## Directive
Write out, word for word, every line from the first one through the line that holds "sheet('clearing', CLEAR, -.03, M['meadow'])", and nothing else; skip the pictures.

## Provided data
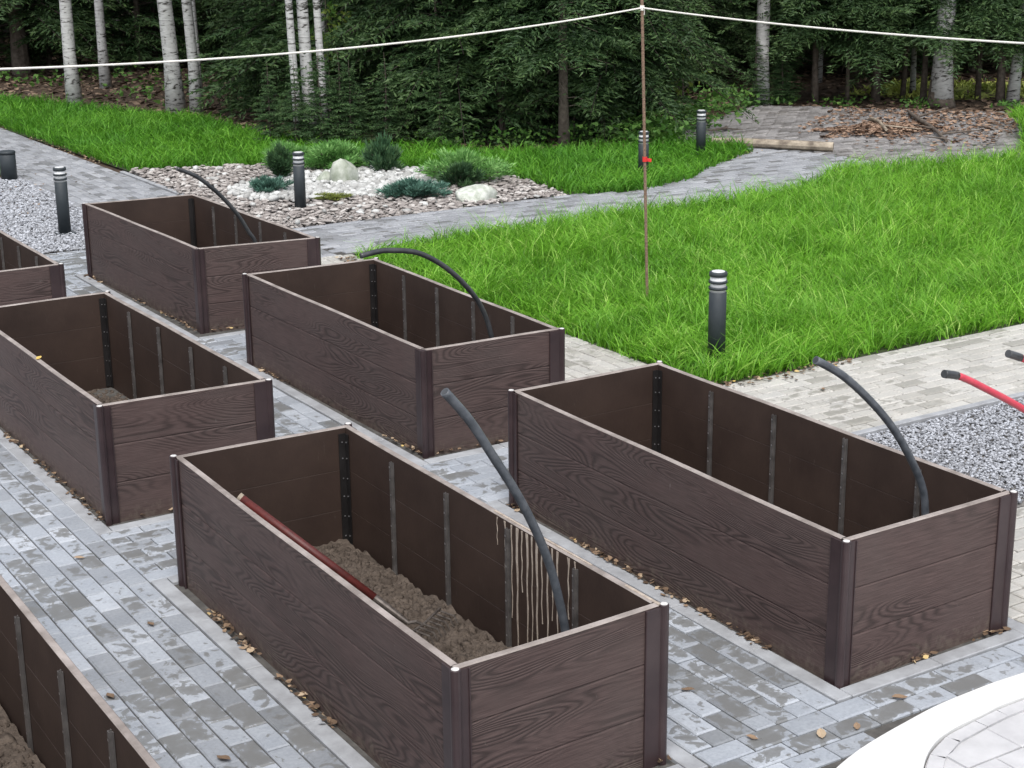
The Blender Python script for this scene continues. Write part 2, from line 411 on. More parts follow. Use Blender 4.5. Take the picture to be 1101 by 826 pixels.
sheet('paving_bed', [(-3,1.5),(9.6,1.5),(9.6,5.22),(5.3,5.22),(5.3,6.55),(16,6.55),(16,7.72),(6.42,7.78),(6.30,12.7),(6.24,14.1),(6.22,18.4),(6.1,30),(5.05,30),(5.1,14.28),(-3,14.28)], -.012, M['joint'])
sheet('path_bed', PATH, -.0135, M['joint']); sheet('patio_bed', PATIO, -.015, M['joint'])
def fu(f, u): return (f*(.5326+.8447*u), f*(.8464-.5351*u))
CLEAR = [fu(26.2,.20),fu(25.3,.25),fu(25.0,.37),fu(27.6,.37),fu(27.9,.24)]
sheet('clearing', CLEAR, -.03, M['meadow'])

# ------------------------------------------------------------------ planters (top corners: L back-left, B back-right, F front-left, R front-right)
BOX = {
 'A': dict(F=(2.386,4.150), R=(3.244,4.185), B=(3.263,6.643), L=(2.410,6.66), label='brown planter with pale drips down its inside wall and a red handled rake inside'),
 'B': dict(F=(4.185,4.262), R=(5.126,4.281), B=(5.127,6.676), L=(4.200,6.672), label='brown plank planter nearest the white kerb, beside the grey gravel'),
 'C': dict(F=(4.209,7.600), R=(5.090,7.557), B=(5.120,9.884), L=(4.175,9.940), label='brown planter in the middle row by the lawn, its black pipe bent right over'),
 'D': dict(F=(2.384,7.590), R=(3.260,7.548), B=(3.240,9.971), L=(2.375,9.98), label='brown plank planter with a yellow leaf on its rim, left of the middle one'),
 'E': dict(F=(4.221,10.900), R=(5.106,10.780), B=(5.073,13.080), L=(4.155,13.18), label='brown plank planter farthest back, in front of the pebble garden'),
 'F': dict(F=(2.380,10.97), R=(3.255,10.971), B=(3.262,13.20), L=(2.380,13.25), label='brown plank planter cut off by the left edge beside the gravel'),
 'G': dict(F=(.480,3.92), R=(1.368,3.92), B=(1.385,6.42), L=(.490,6.42), label='brown plank planter in the bottom left corner with dark soil inside'),
}
TH = .028
def wall_mesh(name, p, q, out, parent, bottom_rough=True):
    """plank wall from p to q (2D, outer face line), out = outward unit normal, three planks with grooves"""
    p = Vector((p[0],p[1])); q = Vector((q[0],q[1])); d = (q-p); Ln = d.length; d /= Ln
    n = Vector(out)
    g = .004; prof = []
    for k in range(3):
        z0, z1 = -.03 if k == 0 else k*.2+.003, (k+1)*.2-.003 if k < 2 else H-.003
        prof += [(-g, z0-.003) if k else (0, -.03), (0, z0+.003) if k else (0,-.02), (0, z1)]
    outer = [(0,-.03)]
    for k in (1,2): outer += [(0,k*.2-.009),(-.002,k*.2-.004),(-.005,k*.2-.002),(-.005,k*.2+.0005),(0,k*.2+.003)]
    outer += [(0,H-.004),(-.004,H)]
    inner = [(-TH+.004,H),(-TH,H-.004),(-TH,.402),(-TH+.002,.400),(-TH,.398),(-TH,.202),(-TH+.002,.2),(-TH,.198),(-TH,-.03)]
    pr = outer+inner; m = MB(); k0 = random.random()*7
    nseg = max(2, int(Ln/.12)); vs = []
    # slight bow and rim unevenness, like real sheet walls
    for i in range(nseg+1):
        s = Ln*i/nseg; bow = .004*math.sin(PI*i/nseg)*math.sin(k0*3)
        for (a, z) in pr:
            P = p + d*s + n*(a+bow*(z/H))
            vs.append((P.x, P.y, z + (.0015*math.sin(s*5+k0) if z > H-.01 else 0)))
    M_ = len(pr); io = len(outer)
    for i in range(nseg):
        for j in range(M_-1):
            a, b2, c, e = i*M_+j, (i+1)*M_+j, (i+1)*M_+j+1, i*M_+j+1
            s0, s1 = Ln*i/nseg+k0, Ln*(i+1)/nseg+k0; z0, z1 = pr[j][1], pr[j+1][1]
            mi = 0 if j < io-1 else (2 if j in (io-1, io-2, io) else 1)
            if j == io-2: mi = 2
            m.f.append((a,b2,c,e)); m.m.append(mi); m.t.append(.5)
            m.uv.append([(s0,z0),(s1,z0),(s1,z1),(s0,z1)])
    m.v = vs
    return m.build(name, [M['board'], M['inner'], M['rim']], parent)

def make_planter(key):
    B = BOX[key]; F, R, Bk, Lf = [Vector(B[k]) for k in 'FRBL']
    root = empty('planter_box', (F.x, F.y, 0)); tag(root, B['label'], 'planter', 'brown plank planters set out in rows on the paving')
    inv = Vector((-F.x, -F.y))
    c = [Vector((0,0)), R-F, Bk-F, Lf-F]      # F R B L, counter-clockwise
    for i in range(4):
        a, b = c[i], c[(i+1) % 4]; d = (b-a).normalized(); n = Vector((d.y, -d.x))
        ins = TH+.001 if i % 2 else 0.0
        wall_mesh('end_wall' if i % 2 == 0 else 'side_wall', a+d*ins, b-d*ins, n, root)
    # corner posts: round tube with two flat flanges clasping the walls
    for i in range(4):
        a = c[i]; dn = (c[(i+1)%4]-a).normalized(); dp = (c[(i-1)%4]-a).normalized()
        n1 = Vector((dn.y,-dn.x)); n2 = Vector((-dp.y, dp.x))   # outward normals of next wall and previous wall
        m = MB(); z0, z1 = -.03, H+.001
        def flange(o, d, n, w0, w1, t, zt=z1):
            q = [o+d*w0+n*.0015, o+d*w1+n*.0015, o+d*w1+n*t, o+d*(w1-.003)+n*(t+.002), o+d*w0+n*(t+.002)]
            vs = [(p.x,p.y,z0) for p in q]+[(p.x,p.y,zt) for p in q]; k = len(q)
            fs = [tuple(range(k))[::-1], tuple(range(k,2*k))]+[(j,(j+1)%k,k+(j+1)%k,k+j) for j in range(k)]
            m.add(vs, fs)
        flange(a, dn, n1, .012, .050, .006, z1-.008); flange(a, dn, n1, .044, .050, .010, z1-.009)
        flange(a, dp, n2, .012, .078, .008, z1-.008)
        ctr = a + (n1+n2)*.004
        m.lathe([(.0185,z0),(.0185,z1-.002),(.0155,z1)], 16, (ctr.x,ctr.y,0))
        # inner angle bracket
        ic = a - (n1+n2)*(TH+.003)
        for (d, nn) in ((dn, n1), (dp, n2)):
            q = [ic, ic+d*.035, ic+d*.035-nn*.004, ic-nn*.004]
            vs = [(p.x,p.y,.0) for p in q]+[(p.x,p.y,H-.03) for p in q]
            m.add(vs, [(0,1,5,4),(1,2,6,5),(2,3,7,6),(3,0,4,7),(4,5,6,7)], 1)
        if key in 'ABCD':
            for (d, nn) in ((dn, n1), (dp, n2)):
                for z in (.07,.17,.27,.36,.46,.54):
                    pp = ic+d*.020-nn*.006; m.lathe([(.0035,-.002),(.0035,.002)], 6, (pp.x,pp.y,z), 2)
        post = m.build('corner_post', [M['post'], M['bracket'], M['screw']], root)
        if not (key == 'C' and i == 0) and not (key == 'E' and i in (0,2)):
            k = MB(); k.lathe([(.0135,z1-.001),(.0135,z1+.0015),(.010,z1+.0028)], 16, (ctr.x,ctr.y,0)); k.build('post_cap', M['cap'], post)
    # inner steel straps on both long walls
    for i in (1, 3):
        a, b = c[i], c[(i+1)%4]; Ln = (b-a).length; d = (b-a)/Ln; n = Vector((d.y,-d.x))
        for k in range(1, 5):
            s = Ln*k/5+random.uniform(-.012,.012); o = a+d*s-n*(TH+.0015); m = MB(); zt = H-.028+random.uniform(-.012,.006)
            # hat-section strap
            q = [o-d*.014, o-d*.005, o-d*.005-n*.012, o+d*.005-n*.012, o+d*.005, o+d*.014]
            q2 = [x-n*.003 for x in (o-d*.014, o-d*.0075)]+[o-d*.0075-n*.0145, o+d*.0075-n*.0145]+[x-n*.003 for x in (o+d*.0075, o+d*.014)]
            ring = q+q2[::-1]; K = len(ring)
            vs = [(p.x,p.y,.0) for p in ring]+[(p.x,p.y,zt) for p in ring]
            m.add(vs, [(j,(j+1)%K,K+(j+1)%K,K+j) for j in range(K)]+[tuple(range(K,2*K))])
            for z in (.05,.12,.2,.27,.35,.42,.49,.55):
                pp = o-n*.0155+d*(.002 if z*100 % 2 else -.002)
                m.add([(pp.x-d.x*.0042,pp.y-d.y*.0042,z-.0042),(pp.x+d.x*.0042,pp.y+d.y*.0042,z-.0042),(pp.x+d.x*.0042,pp.y+d.y*.0042,z+.0042),(pp.x-d.x*.0042,pp.y-d.y*.0042,z+.0042)], [(0,1,2,3)], 1)
            m.build('wall_strap', [M['strap'], M['screw']], root)
    if key == 'A':   # dried drips down the inside of the right wall
        a, b = c[1], c[2]; d = (b-a).normalized(); n = Vector((d.y,-d.x)); m = MB()
        for s, wd, ln in [(.62,.006,.44),(.655,.004,.30),(.69,.009,.50),(.73,.006,.34),(.765,.010,.52),(.80,.005,.45),(.835,.009,.50),(.875,.005,.26),(.91,.011,.53),(.95,.005,.40),(1.0,.004,.22),(.545,.006,.25),(.50,.004,.14),(1.06,.003,.12)]:
            o = a+d*s-n*(TH+.0005); z = H-.01; pts = []
            for k in range(9):
                zz = z-ln*k/8; jj = .003*math.sin(k*1.7+s*40); w2 = wd*(1.15-.65*k/8)*(1.9 if k == 0 else 1.0)*(.75+.5*math.sin(k*2.3+s*90)**2)+.001*random.random()
                if k == 8: w2 *= 1.6
                pts.append((o+d*(jj-w2/2), o+d*(jj+w2/2), zz))
            for k in range(8):
                p1, p2, za = pts[k]; p3, p4, zb = pts[k+1]; t = .002
                v = [(p1.x,p1.y,za),(p2.x,p2.y,za),(p4.x,p4.y,zb),(p3.x,p3.y,zb)]
                v += [(x-n.x*t,y-n.y*t,zq) for x,y,zq in v]
                m.add(v, [(4,5,6,7),(0,1,5,4),(1,2,6,5),(3,0,4,7),(2,3,7,6)])
        # smeared plaster on the rim
        for s0, s1 in ((.42,1.10),(.0,.2)):
            o0 = a+d*s0-n*.006; o1 = a+d*s1-n*.020
            m.box(min(o0.x,o1.x),max(o0.x,o1.x),min(o0.y,o1.y),max(o0.y,o1.y),H-.001,H+.003)
        m.build('dried_drip', M['drip'], root)
    return root
for k in 'ABCDEFG': make_planter(k)

# soil inside planters (clods over a heaved surface), one bed each
ICO_V = None
def ico():
    t = (1+5**.5)/2
    v = np.array([(-1,t,0),(1,t,0),(-1,-t,0),(1,-t,0),(0,-1,t),(0,1,t),(0,-1,-t),(0,1,-t),(t,0,-1),(t,0,1),(-t,0,-1),(-t,0,1)], float)
    v /= np.linalg.norm(v[0])
    f = np.array([(0,11,5),(0,5,1),(0,1,7),(0,7,10),(0,10,11),(1,5,9),(5,11,4),(11,10,2),(10,7,6),(7,1,8),(3,9,4),(3,4,2),(3,2,6),(3,6,8),(3,8,9),(4,9,5),(2,4,11),(6,2,10),(8,6,7),(9,8,1)])
    return v, f
IV, IF = ico()
def subdiv(v, f):
    v = list(map(tuple, v)); cache = {}; nf = []
    def mid(a, b):
        k = (min(a,b), max(a,b))
        if k not in cache:
            p = (np.array(v[a])+np.array(v[b]))/2; p /= np.linalg.norm(p); v.append(tuple(p)); cache[k] = len(v)-1
        return cache[k]
    for a, b, c in f:
        x, y, z = mid(a,b), mid(b,c), mid(c,a); nf += [(a,x,z),(b,y,x),(c,z,y),(x,y,z)]
    return np.array(v), np.array(nf)
IV2, IF2 = subdiv(IV, IF); IV3, IF3 = subdiv(IV2, IF2)
def blobs(pos, size, V0, F0, jitter=.2, flat=(1,1,1), r=rng):
    """many stones: pos (n,3), size (n,)"""
    n = len(pos); k = len(V0)
    V = np.repeat(V0[None], n, 0)*(1+jitter*(r.random((n,k,1))-.5)*2)
    sc = (np.array(flat)[None]*(1+.5*(r.random((n,3))-.5)))*size[:,None]
    V = V*sc[:,None,:]
    a = r.random(n)*2*PI; c, s = np.cos(a)[:,None], np.sin(a)[:,None]
    X = V[:,:,0]*c-V[:,:,1]*s; Y = V[:,:,0]*s+V[:,:,1]*c; Z = V[:,:,2].copy()
    tl = (r.random((n,1))-.5)*.7; Z2 = Z*np.cos(tl)+X*np.sin(tl); X2 = X*np.cos(tl)-Z*np.sin(tl)
    V = np.stack([X2,Y,Z2], 2)+pos[:,None,:]
    F = (F0[None]+(np.arange(n)*k)[:,None,None]).reshape(-1,3)
    tone = np.repeat(r.random(n), len(F0))
    return V.reshape(-1,3), F, tone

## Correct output
The Blender Python script for this scene continues. Write part 2, from line 411 on. More parts follow. Use Blender 4.5. Take the picture to be 1101 by 826 pixels.
sheet('paving_bed', [(-3,1.5),(9.6,1.5),(9.6,5.22),(5.3,5.22),(5.3,6.55),(16,6.55),(16,7.72),(6.42,7.78),(6.30,12.7),(6.24,14.1),(6.22,18.4),(6.1,30),(5.05,30),(5.1,14.28),(-3,14.28)], -.012, M['joint'])
sheet('path_bed', PATH, -.0135, M['joint']); sheet('patio_bed', PATIO, -.015, M['joint'])
def fu(f, u): return (f*(.5326+.8447*u), f*(.8464-.5351*u))
CLEAR = [fu(26.2,.20),fu(25.3,.25),fu(25.0,.37),fu(27.6,.37),fu(27.9,.24)]
sheet('clearing', CLEAR, -.03, M['meadow'])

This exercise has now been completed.